Improving or developing new processes, products and service, where designed to meet or even exceed customer expectations, will drive higher customer perception in metrics like Net Promoter Score (NPS).  NPS and reputation with wider stakeholder groups, particularly those who influence customers, also incorporate the impact of externalities like the environment where they are not already a cost of production.   The customer results should reflect customer satisfaction and loyalty in churn rates, and brand consideration and advocacy in market share.  Ultimately, the business results are sales, net margins and earnings, the key ingredients for analysts’ evaluation of market value.

The logic flow of the EFQM Excellence Model helps make sense of the IIRC’s 6 Capitals model black box.  It provides a platform for a narrative  – and assigning relevant metrics –  to articulate the contribution of strategy and processes to input transformation and the resultant outputs.  The labelling of the models is different but the essence is broadly the same. That said, in the Excellence Model, business results (probably coterminous with IIRC’s financial capital) are the uber output.

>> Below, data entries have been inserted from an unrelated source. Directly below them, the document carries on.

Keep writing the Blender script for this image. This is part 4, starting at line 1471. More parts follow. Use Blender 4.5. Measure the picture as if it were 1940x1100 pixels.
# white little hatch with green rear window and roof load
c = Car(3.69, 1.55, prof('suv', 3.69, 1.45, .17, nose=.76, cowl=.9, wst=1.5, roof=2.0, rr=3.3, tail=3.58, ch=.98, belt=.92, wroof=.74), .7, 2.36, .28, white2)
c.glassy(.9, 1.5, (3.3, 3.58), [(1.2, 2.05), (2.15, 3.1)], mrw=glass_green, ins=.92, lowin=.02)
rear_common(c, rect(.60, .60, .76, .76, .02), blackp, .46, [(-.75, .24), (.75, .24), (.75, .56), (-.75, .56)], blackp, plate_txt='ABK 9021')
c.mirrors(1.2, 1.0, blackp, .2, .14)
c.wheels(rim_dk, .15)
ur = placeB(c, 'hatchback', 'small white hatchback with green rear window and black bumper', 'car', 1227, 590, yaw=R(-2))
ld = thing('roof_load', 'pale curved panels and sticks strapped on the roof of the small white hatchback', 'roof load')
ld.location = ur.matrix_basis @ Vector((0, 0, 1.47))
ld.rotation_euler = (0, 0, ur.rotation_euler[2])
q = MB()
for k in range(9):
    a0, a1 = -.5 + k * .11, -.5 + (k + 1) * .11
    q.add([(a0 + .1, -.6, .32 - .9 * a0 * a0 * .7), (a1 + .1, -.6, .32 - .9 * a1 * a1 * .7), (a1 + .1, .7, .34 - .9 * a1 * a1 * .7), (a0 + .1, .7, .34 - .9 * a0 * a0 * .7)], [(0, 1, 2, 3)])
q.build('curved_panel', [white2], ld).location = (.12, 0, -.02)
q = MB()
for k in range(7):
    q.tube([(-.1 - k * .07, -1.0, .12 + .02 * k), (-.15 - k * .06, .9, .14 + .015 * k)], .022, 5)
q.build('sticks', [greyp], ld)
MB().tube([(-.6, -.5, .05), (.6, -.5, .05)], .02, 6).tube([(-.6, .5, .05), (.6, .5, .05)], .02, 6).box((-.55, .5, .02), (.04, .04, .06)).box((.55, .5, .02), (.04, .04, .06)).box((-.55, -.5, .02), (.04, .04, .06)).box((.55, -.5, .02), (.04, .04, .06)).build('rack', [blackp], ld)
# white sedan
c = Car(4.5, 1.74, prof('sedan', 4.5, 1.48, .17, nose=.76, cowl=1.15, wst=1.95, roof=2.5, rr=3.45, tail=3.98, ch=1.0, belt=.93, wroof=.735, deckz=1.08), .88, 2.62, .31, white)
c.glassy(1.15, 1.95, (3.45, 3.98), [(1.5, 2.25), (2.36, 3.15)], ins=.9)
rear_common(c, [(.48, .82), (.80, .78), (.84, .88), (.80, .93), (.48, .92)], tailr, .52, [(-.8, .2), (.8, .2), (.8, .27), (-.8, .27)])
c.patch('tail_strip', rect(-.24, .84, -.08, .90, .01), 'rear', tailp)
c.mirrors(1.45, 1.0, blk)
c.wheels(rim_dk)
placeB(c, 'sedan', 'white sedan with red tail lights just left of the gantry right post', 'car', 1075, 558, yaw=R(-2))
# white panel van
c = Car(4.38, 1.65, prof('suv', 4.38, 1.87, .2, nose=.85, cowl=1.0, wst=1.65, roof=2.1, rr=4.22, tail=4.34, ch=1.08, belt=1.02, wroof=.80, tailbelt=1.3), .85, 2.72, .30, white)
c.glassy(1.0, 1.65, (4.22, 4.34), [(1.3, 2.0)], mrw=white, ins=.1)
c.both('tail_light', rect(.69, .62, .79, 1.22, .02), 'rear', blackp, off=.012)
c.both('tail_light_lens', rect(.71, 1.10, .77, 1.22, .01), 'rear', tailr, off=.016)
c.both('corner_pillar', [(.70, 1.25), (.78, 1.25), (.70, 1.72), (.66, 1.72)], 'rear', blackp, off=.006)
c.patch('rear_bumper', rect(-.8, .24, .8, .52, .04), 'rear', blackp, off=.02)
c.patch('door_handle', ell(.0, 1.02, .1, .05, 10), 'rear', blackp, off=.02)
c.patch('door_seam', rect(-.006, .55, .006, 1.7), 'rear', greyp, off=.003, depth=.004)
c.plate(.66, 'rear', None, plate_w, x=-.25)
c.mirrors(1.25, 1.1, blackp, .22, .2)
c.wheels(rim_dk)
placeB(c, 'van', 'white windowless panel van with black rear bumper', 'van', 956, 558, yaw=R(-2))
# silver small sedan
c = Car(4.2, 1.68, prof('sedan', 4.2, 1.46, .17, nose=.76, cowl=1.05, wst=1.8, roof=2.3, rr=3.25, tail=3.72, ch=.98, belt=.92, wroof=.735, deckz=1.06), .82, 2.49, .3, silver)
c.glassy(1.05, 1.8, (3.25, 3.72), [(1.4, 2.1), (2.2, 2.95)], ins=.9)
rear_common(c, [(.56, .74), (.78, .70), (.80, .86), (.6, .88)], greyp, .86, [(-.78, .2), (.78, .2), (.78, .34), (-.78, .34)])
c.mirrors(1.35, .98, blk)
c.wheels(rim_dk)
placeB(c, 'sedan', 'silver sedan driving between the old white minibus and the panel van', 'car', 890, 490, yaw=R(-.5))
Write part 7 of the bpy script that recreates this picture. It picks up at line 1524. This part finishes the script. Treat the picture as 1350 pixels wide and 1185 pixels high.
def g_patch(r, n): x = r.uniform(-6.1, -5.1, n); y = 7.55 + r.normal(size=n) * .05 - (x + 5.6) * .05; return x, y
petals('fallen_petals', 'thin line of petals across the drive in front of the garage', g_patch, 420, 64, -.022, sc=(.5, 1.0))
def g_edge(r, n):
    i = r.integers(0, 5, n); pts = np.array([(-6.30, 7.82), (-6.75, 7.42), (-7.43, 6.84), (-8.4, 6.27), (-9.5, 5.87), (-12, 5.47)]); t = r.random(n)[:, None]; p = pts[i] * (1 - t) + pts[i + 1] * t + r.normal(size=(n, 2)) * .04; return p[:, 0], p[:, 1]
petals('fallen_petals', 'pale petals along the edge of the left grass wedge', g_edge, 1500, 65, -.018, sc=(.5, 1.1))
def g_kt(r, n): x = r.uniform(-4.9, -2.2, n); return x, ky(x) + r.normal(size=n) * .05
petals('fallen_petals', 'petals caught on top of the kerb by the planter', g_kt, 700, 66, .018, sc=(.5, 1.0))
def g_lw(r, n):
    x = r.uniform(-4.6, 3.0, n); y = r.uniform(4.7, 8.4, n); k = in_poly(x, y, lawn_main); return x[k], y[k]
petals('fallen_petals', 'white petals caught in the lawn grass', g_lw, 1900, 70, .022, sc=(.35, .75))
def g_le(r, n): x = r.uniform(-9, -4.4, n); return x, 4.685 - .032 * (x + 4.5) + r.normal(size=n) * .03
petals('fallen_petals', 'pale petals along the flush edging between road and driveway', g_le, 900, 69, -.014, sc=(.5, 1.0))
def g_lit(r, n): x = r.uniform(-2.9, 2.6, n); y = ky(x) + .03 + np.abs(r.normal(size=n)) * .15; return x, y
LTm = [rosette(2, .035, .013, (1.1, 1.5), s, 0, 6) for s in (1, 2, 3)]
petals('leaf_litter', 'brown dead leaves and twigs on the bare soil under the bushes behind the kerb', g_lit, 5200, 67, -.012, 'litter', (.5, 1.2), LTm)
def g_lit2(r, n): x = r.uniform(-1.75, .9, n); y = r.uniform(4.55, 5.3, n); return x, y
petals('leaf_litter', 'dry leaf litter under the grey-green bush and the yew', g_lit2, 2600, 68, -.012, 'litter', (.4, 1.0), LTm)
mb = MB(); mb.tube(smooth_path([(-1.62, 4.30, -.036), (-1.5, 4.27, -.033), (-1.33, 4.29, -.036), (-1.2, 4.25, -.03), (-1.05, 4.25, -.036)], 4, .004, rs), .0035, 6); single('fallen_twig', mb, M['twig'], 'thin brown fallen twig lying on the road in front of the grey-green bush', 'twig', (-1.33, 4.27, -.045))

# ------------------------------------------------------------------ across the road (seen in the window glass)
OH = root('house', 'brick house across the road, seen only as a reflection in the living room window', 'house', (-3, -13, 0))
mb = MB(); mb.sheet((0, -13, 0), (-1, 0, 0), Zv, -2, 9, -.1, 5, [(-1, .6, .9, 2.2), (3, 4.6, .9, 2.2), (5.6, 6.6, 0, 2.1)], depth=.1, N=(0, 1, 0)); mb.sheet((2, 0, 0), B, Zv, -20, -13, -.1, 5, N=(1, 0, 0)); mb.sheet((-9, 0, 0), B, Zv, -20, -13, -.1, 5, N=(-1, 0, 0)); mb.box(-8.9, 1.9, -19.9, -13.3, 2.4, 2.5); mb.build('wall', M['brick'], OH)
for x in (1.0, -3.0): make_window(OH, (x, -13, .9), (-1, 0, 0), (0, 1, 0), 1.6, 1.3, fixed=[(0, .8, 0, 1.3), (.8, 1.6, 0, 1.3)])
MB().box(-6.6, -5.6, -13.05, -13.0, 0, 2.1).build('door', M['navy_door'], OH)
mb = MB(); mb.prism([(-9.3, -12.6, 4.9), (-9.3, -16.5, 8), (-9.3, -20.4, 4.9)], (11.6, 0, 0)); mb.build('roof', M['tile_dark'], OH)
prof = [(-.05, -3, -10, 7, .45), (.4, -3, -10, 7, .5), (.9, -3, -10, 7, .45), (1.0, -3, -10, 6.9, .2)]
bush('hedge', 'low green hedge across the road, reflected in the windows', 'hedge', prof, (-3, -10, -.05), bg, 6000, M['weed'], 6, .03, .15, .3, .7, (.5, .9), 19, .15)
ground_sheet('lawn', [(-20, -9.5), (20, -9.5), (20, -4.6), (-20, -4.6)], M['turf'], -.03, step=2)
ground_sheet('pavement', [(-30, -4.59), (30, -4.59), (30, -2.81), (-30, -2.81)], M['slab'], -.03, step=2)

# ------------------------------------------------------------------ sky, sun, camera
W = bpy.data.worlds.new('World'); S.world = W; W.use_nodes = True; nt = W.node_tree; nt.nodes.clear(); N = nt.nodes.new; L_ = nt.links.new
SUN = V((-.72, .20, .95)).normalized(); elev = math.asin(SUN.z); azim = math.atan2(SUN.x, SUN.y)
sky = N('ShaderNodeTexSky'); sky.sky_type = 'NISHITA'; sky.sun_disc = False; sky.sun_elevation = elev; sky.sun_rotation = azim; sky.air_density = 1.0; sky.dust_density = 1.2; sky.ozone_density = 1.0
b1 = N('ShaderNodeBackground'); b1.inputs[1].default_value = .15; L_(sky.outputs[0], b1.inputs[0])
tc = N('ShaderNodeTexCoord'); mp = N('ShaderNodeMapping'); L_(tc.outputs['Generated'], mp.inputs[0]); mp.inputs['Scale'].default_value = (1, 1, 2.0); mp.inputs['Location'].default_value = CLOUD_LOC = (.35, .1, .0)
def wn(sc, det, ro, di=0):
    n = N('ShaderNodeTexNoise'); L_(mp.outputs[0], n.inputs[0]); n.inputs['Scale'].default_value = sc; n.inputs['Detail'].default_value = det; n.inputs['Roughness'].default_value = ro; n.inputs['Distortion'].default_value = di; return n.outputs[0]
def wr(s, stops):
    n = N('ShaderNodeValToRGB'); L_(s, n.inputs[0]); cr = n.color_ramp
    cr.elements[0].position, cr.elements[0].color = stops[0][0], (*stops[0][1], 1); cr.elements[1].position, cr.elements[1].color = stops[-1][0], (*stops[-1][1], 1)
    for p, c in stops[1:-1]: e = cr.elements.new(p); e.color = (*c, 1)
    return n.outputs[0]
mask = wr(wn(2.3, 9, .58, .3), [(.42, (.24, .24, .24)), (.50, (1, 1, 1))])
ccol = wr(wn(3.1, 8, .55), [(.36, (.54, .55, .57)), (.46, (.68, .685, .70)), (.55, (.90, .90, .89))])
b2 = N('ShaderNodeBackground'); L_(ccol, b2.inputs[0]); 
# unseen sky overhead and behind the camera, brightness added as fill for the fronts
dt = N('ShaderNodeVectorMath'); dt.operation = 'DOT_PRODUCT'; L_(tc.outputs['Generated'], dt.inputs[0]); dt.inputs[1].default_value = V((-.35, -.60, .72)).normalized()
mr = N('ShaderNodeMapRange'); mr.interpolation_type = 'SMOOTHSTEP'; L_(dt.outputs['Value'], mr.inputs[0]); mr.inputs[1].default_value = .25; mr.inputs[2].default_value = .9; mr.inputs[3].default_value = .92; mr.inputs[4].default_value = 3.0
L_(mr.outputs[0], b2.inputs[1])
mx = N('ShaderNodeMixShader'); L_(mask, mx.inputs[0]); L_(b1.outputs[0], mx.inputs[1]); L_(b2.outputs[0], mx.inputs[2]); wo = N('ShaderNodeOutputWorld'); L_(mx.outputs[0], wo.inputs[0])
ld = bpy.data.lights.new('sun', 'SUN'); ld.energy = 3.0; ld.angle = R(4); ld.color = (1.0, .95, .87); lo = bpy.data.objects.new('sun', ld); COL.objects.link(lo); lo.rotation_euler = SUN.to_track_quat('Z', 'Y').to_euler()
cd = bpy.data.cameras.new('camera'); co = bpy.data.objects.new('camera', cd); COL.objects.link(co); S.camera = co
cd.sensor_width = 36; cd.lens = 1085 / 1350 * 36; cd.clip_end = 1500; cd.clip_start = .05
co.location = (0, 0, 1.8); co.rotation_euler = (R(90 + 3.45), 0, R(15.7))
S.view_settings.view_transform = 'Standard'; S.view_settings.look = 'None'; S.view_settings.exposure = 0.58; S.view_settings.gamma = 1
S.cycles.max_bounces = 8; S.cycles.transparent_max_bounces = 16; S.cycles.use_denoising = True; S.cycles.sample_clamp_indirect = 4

The Excellence Model was a significant influence on the work of the European Commission-inspired Laboratory on Valuing Non-Financial Performance which I co-lead.   The Lab’s VNFP model was the starting point of Project Delphi, in which I am currently engaged, which has gone on to develop a set of broad ESG factors and largely quantitative and material metrics, by industry, connected to a proprietary value driver model. The Delphi Framework and the EFQM Excellence Model share common ancestry.  It should come as no surprise, therefore, that the Delphi Framework and the IIRC’s 6 Capitals model have significant synergies with the Delphi Framework delivering ‘Capitals’ relevant factors, metrics and the necessary supporting narrative.